The morning was spent roaming around on the internet. I am getting so many ideas for paintings and techniques. One guy had a 8 x 11 sheet of paper with 77 very detailed images on it! He did about five of these with different series of creatures on each one. Each image was smaller than 1" square!!!!! Boggles the mind. I liked how he drew. A cross between Zentangle and hyper realism. It gave me ideas how to combine styles and techniques, etc. I have included the website for sketchbooks that I was exploring. Just click on my blog title for this post and it will take you there. I don't always have a link with my title, but I will inform everyone when I do.

This afternoon I spent framing my drawings. I finally figured out a way to float a painting or drawing in a secure and easy manner. I am always afraid everything is going to fall apart later in the frame. I like the formatting of the Bainbridge mats but my drawings were just a touch too big to fit in the pre-cut opening. I got the same look by floating on top of mat board. I marked strips of paper the depth of the mat sides (e.g. 4") and placed them on the top and sides. Then I held the mounted image over the mat board, lining it up with the marker strips. Then I was able to position it perfectly without making marks on the board. I set it down in place and weighted it until the glue dried. Voila! I also learned that I needed to use thinner foamcore for the backing of the drawings. That way the spacers kept the plexi from resting on the drawing and it all still fit into the metal frames. It was a lot of work, but I like the results.

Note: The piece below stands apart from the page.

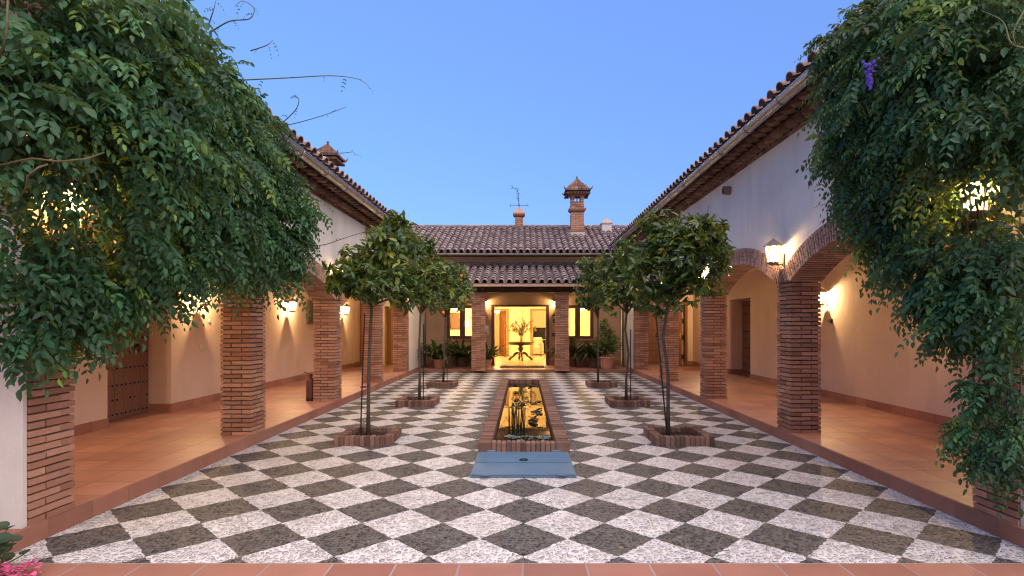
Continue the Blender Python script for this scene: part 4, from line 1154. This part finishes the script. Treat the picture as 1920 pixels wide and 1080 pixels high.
blade_plant(-2.95,19.3,.088,.2,.3,80,1.35,.12,'broad leaved potted plant left of the middle left tree trunk')
blade_plant(-2.25,19.9,.088,.2,.34,100,1.35,.085,'dark bushy potted plant under the left portico window','darkpot')
blade_plant(-1.75,19.7,.088,.17,.3,70,1.25,.08,'dark potted plant against the left portico pillar','darkpot')
blade_plant(-1.28,19.6,.088,.17,.28,50,1.2,.095,'leafy potted plant between left pillar and doorway')
blade_plant(1.75,19.9,.088,.18,.42,60,1.35,.13,'dark arching potted plant under the right portico window','darkpot',.7)
blade_plant(2.45,19.4,.088,.19,.36,80,1.3,.10,'dark potted plant just left of the big terracotta pot','darkpot')
e = empty('potted_plant',(2.82,18.35,0),'citrus bush in a large pale terracotta pot near the right wing','potted plant','potted plants along the back wall')
e.location.z=.09
pot_mesh(2.82,18.95,.09,.28,.42).build('pot', M['pot'], e)
m = MB(); m.lathe([(.25,.37),(.01,.39)],(2.82,18.95,.09),14); m.build('soil', M['soil'], e)
m = MB()
for k in range(7): m.tube([(2.82+random.uniform(-.08,.08),18.95,.46),(2.82+random.uniform(-.2,.2),18.95+random.uniform(-.2,.2),.95),(2.82+random.uniform(-.35,.35),18.95+random.uniform(-.3,.3),1.4)],[.015,.010,.005],5)
m.build('stem', M['bark'], e)
leaves('foliage', M['citrus'], e, *crown_leaves([(2.75,18.9,1.05,.34),(3.0,19.0,.95,.30),(2.6,18.9,.85,.27),(2.8,18.95,1.38,.24),(2.7,18.9,1.62,.13)],420,6,.075))

# ------------------------------------------------------------------ small things
FE = empty('fire_extinguisher',(-4.1,10.72,.13),'dull red fire extinguisher standing against the second left pillar','fire extinguisher')
m = MB(); m.lathe([(.075,0),(.08,.02),(.08,.36),(.07,.41),(.035,.44),(.025,.46)],(-4.1,10.72,.132),18); m.build('body', M['red'], FE, smooth=True)
m = MB(); m.lathe([(.081,.0),(.082,.015),(.082,.06)],(-4.1,10.72,.131),18); m.build('base_ring', M['black'], FE)
m = MB(); m.lathe([(.022,.46),(.026,.48),(.02,.51)],(-4.1,10.72,.132),10); m.bar((-4.1,10.72,.65),(-4.22,10.70,.68),.022,.012); m.bar((-4.1,10.72,.63),(-4.2,10.70,.61),.018,.010); m.build('valve', M['black'], FE)
m = MB(); m.tube([(-4.08,10.70,.62),(-4.01,10.68,.60),(-3.995,10.68,.5),(-4.0,10.70,.30)],.011,6); m.build('hose', M['black'], FE)
m = MB(); m.box(-5.899,10.13,1.15,-5.888,10.21,1.23); m.box(-5.888,10.15,1.165,-5.884,10.19,1.215); tag(m.build('light_switch', M['white'], bevel=.002),'white light switch on the left gallery wall beside the second pillar','light switch')
m = MB(); m.lathe([(.035,0),(.03,.012),(.005,.014)],(0,0,0),12); m.v=[(-5.899+v[2],10.45+v[0],1.66+v[1]) for v in m.v]; tag(m.build('bell_push', M['white']),'small round bell push high on the left gallery wall','bell push')
m = MB(); m.box(6.06,11.0,1.62,6.099,11.03,1.70); m.tube([(6.07,11.015,1.66),(6.02,11.015,1.65),(6.01,11.015,1.69)],.008,6); tag(m.build('wall_hook', M['iron']),'small dark hook on the right gallery wall below the lantern','hook')
def board(x0,x1,z0,z1,mat,label,cat='notice',inset=None):
    m = MB(); m.box(x0,20.475,z0,x1,20.498,z1); o=m.build('notice_board' if cat=='notice' else 'wall_plaque', M[mat], bevel=.003); tag(o,label,cat)
    if inset:
        for a,b,c,d,mm in inset:
            q = MB(); q.box(a,20.470,c,b,20.474,d); q.build('printed_sheet', M[mm], o)
board(-1.47,-1.28,1.22,1.56,'paper','pale notice board left of the main doorway','notice',[(-1.45,-1.30,1.45,1.53,'white'),(-1.42,-1.36,1.25,1.31,'black')])
board(-1.46,-1.36,.92,1.10,'ochre','small ochre notice below the pale notice board','notice')
def plaque(x,z,w,h,label):
    m = MB(); m.lathe([(1,0),(.92,.5),(.5,1.0),(.01,1.1)],(0,0,0),18); m.v=[(x+v[0]*w/2,20.498-v[2]*.02,z+v[1]*h/2) for v in m.v]; tag(m.build('wall_plaque', M['ceramic'], smooth=True),label,'plaque','dark plaques by the doorway')
plaque(1.13,1.93,.16,.07,'small flat dark plaque highest on the wall right of the doorway')
m = MB(); m.box(1.09,20.48,1.64,1.16,20.498,1.80); m.box(1.06,20.478,1.72,1.09,20.496,1.78); tag(m.build('wall_plaque', M['ceramic']),'narrow dark ornament in the middle of the wall right of the doorway','plaque','dark plaques by the doorway')
plaque(1.12,1.22,.2,.16,'oval dark plaque lowest on the wall right of the doorway')

# ------------------------------------------------------------------ wisterias
def wisteria(sgn, clumps, n_spray, label, Lrange, flowers=(), tendrils=(), trunk=(), fill=.3):
    r = empty('wisteria',(sgn*3.9,3.8,0),label,'climbing plant')
    m = MB()
    for pts,ra in trunk: m.tube(pts,ra,8)
    hub = Vector((sgn*3.5,4.6,3.4))
    for c in clumps[::2]:
        e = Vector(c[:3]); mid = Vector((sgn*3.45,(c[1]+hub.y)/2,(c[2]+hub.z)/2))
        m.tube([hub,mid,e],[.018,.013,.006],5)
    m.build('stem', M['vine'], r, smooth=True)
    B=[];A=[];LS=[];TN=[]
    tot = sum(c[3]**2 for c in clumps)
    for c in clumps:
        k = max(4,int(n_spray/7*c[3]**2/tot)); u = unit(k); kk = c[4] if len(c)>4 else 1
        u = u+np.array([-sgn*.55,-.55,.10])*rng.random((k,1)); u/=np.linalg.norm(u,axis=1,keepdims=True)
        p0 = np.array(c[:3])+u*(c[3]*rng.uniform(.25,.7,k))[:,None]
        d = u+rng.normal(size=(k,3))*.45+np.array([-sgn*.15,.25,-.25]); d/=np.linalg.norm(d,axis=1,keepdims=True)
        sl = c[3]*rng.uniform(.45,.85,k)+.05
        shade = np.clip(rng.normal(.29,.27,k),0,.85); yg = rng.random(k)<.09; shade[yg]=rng.uniform(.75,.98,yg.sum())
        side = np.cross(d,np.array([0,0,1.0])+rng.normal(size=(k,3))*.3); side/=np.linalg.norm(side,axis=1,keepdims=True)
        dr = rng.uniform(.1,.6,k); ssz = rng.uniform(.68,1.18,k)
        for q in range(8):
            t = .15+.85*q/7
            b = p0+d*(sl*t)[:,None]; b[:,2]-=dr*sl*t*t
            ax = side*(.9 if q%2 else -.9)*(1 if q<7 else 0)+d*.55+np.array([0,0,-.35])+rng.normal(size=(k,3))*.2
            B.append(b);A.append(ax);LS.append(rng.uniform(*Lrange,k)*kk*(1-.25*t)*ssz); TN.append(shade)
    B=np.concatenate(B);A=np.concatenate(A);LS=np.concatenate(LS);TN=np.concatenate(TN)
    ok = (np.abs(B[:,0])<3.56)|(B[:,1]<3.95)
    # the vine is thin in front of the lantern it has grown over
    q = B-np.array([sgn*3.45,4.26,2.56]); q[:,0] += q[:,1]*(-.84*sgn)*-1*0; 
    ax0 = np.array([-sgn*.62,-.78,-.12]); ax0/=np.linalg.norm(ax0); al = q@ax0; dist = np.linalg.norm(q-np.outer(al,ax0),axis=1)
    ok &= ~((al>-.2)&(dist<.42)&(rng.random(len(B))<np.clip(.92-dist*1.5,0,.85)))
    B,A,LS,TN=B[ok],A[ok],LS[ok],TN[ok]
    lb,ld,ln,ll,lt = sprays(B,A,LS,5,TN)
    ok = (np.abs(lb[:,0])<3.57)|(lb[:,1]<4.0)
    lb,ld,ln,ll,lt = lb[ok],ld[ok],ln[ok],ll[ok],lt[ok]
    leaves('foliage', M['wist'], r, lb, ld, ln, ll, ll*rng.uniform(.42,.56,len(ll)), lt, .22)
    for pts in tendrils:
        P3=[Vector(p) for p in pts]
        # smooth the polyline
        out=[]
        for i in range(len(P3)-1):
            p0=P3[max(i-1,0)];p1=P3[i];p2=P3[i+1];p3=P3[min(i+2,len(P3)-1)]
            for q in range(6):
                s=q/6; out.append(.5*((2*p1)+(p2-p0)*s+(2*p0-5*p1+4*p2-p3)*s*s+(3*p1-p0-3*p2+p3)*s**3))
        out.append(P3[-1]); n=len(out)
        t = MB(); t.tube(out,[.0065-.0045*i/(n-1) for i in range(n)],5); to = t.build('tendril', M['tendril'], r)
        tb=[];ta=[];tl=[]
        for i in range(3,n,4):
            tb.append(out[i]); ta.append((random.uniform(-1,1),random.uniform(-.5,.5),random.uniform(-.8,.4))); tl.append(random.uniform(.04,.10))
        lb,ld,ln,ll,lt = sprays(np.array([tuple(x) for x in tb]),np.array(ta),np.array(tl),3)
        leaves('young_leaf', M['wist'], to, lb,ld,ln,ll,ll*.45,lt,.2)['kind'] = 'stuff'
    for c in flowers:
        f = MB(); c=Vector(c)
        for k in range(46):
            s = random.random(); f.ball(c+Vector((random.uniform(-1,1)*.05*(1-s),random.uniform(-1,1)*.05*(1-s),-.22*s)),.013,5,3)
        f.build('flower_cluster', M['violet'], r)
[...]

I only did about fifteen minutes of drawing today, all of it crappy but I plug along. A bad drawing in the sketchbook is like the first scratch on a new car. Now you don't have to worry, the book will just be for practice. By the time I get it filled, I should be better and the new book will have all good work in it! So instead of showing you bad drawings, I decided to post some studies I did for lighting the face. When you understand the concept, you can change the lighting on any face you have with confidence. This is one of the lessons I cover in my Advanced Portrait workshops.


Sherry said...

Myrna your studies are simply beautiful to behold. I was interested in your comments on framing drawings. Sometimes I rip a deckled edge, then use velcro dots on the back of the artwork, and also on the mat board. That allows for repositioning.

Ken Goldman said...

Hi Myrna,
Thanks for leaving your comment and kind words about my latest post - One Pose, Two Points of View.

Stephanie used lighter and darker sanguin colored pure pigment from the art store in conjunction with regular conte crayons, white and charcoal. She had no idea where this technique would lead but she's very persistent and worked her way into a great result.